Le lecteur se réjouira, comme nous, en arrivant à l’époque actuelle, de voir combien la littérature canadienne s’émancipe du joug étranger ; de voir combien les écrivains, mûris par l’âge et par l’étude, diffèrent en force, en vigueur, en originalité, des premiers écrivains canadiens ; de les voir s’élever au-dessus des frivolités et des passions politiques, pour aller à la recherche de tout ce qui peut être vraiment utile au peuple, de tout ce qui peut consolider et faire briller notre nationalité.

À part quelques volumes et quelques pamphlets, tous les essais des écrivains canadiens se trouvent enfouis dans les énormes volumes des journaux périodiques. Jetés sur des feuilles politiques comme quelques fleurs dans un gouffre, ils ont disparu pour toujours, si une main amie ne les retire de l’oubli pour les faire revivre sous une forme plus légère, plus gracieuse et plus utile.

Nous pensons qu’outre le mérite de retirer de l’oubli, comme nous venons de le dire, des écrits d’un grand mérite sous le rapport littéraire et sous le rapport national, ce Répertoire aura aussi l’effet d’engager un bon nombre d’écrivains éminents à reprendre leurs travaux littéraires, et tous les jeunes gens à travailler avec énergie à éclipser leurs devanciers.

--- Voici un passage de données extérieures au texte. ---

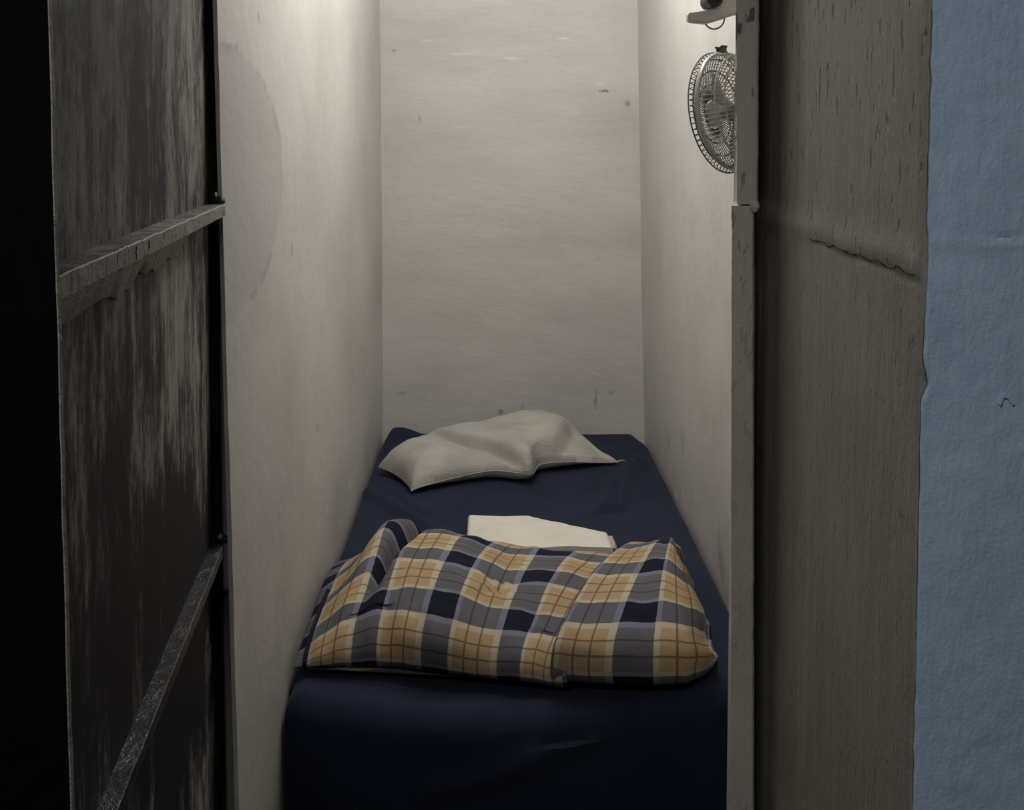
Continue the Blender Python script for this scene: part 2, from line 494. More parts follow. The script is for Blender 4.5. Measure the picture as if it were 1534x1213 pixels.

Car nous le tenons pour certain, ce qui jette le dégoût dans l’âme des écrivains canadiens, c’est de voir le fruit de leurs études et de leurs travaux passer, avec les journaux périodiques, dans un oubli éternel. Mais lorsqu’ils auront l’espoir d’être tirés un jour de ce triste oubli et de trouver place dans le Répertoire National, qui pourra être continué d’époques en époques par les amis de leur pays, ils travailleront davantage et mieux.[1]

Quant à nous, si, par nos recherches, nous pouvons ajouter un nouveau fleuron à la couronne nationale, nous serons amplement récompensé de nos veilles et de notre labeur.

J. Huston.
  1. Le lecteur trouvera à la fin du dernier volume un index des ouvrages qui ont été publiés en volumes, et une liste de tous les journaux français qui ont été aussi publiés jusqu’à ce jour, avec les noms des auteurs, rédacteurs et propriétaires.